By analogy, the term the classics can be applied to the period perceived in other cultures as the best in their own histories. It is also used to make a convenient grouping of highly regarded practitioners in particular artistic disciplines. For example, the classics of Western orchestral music include Bach, Beethoven and Mozart; the classics of English poetry include Keats, Wordsworth and Pope. But beware of usage: the adjective classical can also be used to describe a particular style. Pope, in the list above, is also a classical writer: Keats and Wordsworth are not (they fall into the contrasting style of Romantic literature).

In Greek, some of the classics still read - and still highly influential - include: the poet Homer; the philosophers Plato and Aristotle; the playwrights Aeschylus, Sophocles and Euripides (tragedians) and Aristophanes (who wrote comedies); the historians Herodotus, Thucydides and Xenophon; and the orator Demosthenes. The work of the mathematicians Pythagoras and Euclid is still fundamental.

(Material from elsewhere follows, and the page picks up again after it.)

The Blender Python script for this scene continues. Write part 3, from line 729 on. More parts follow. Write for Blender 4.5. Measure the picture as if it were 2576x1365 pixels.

In Latin, some key names are: the poets Virgil, Horace, Ovid, Catullus and Lucretius; the historians Livy and Tacitus (and the general and statesman Julius Caesar); the orator Cicero; the philosopher and playwright Seneca, and the writers of comedies Terence and Plautus; Apuleius, Suetonius and Pliny
There are many others. Because of the time that has passed, much has been lost, much survives only in fragmentary form, and all texts have suffered to some extent from imperfect copying.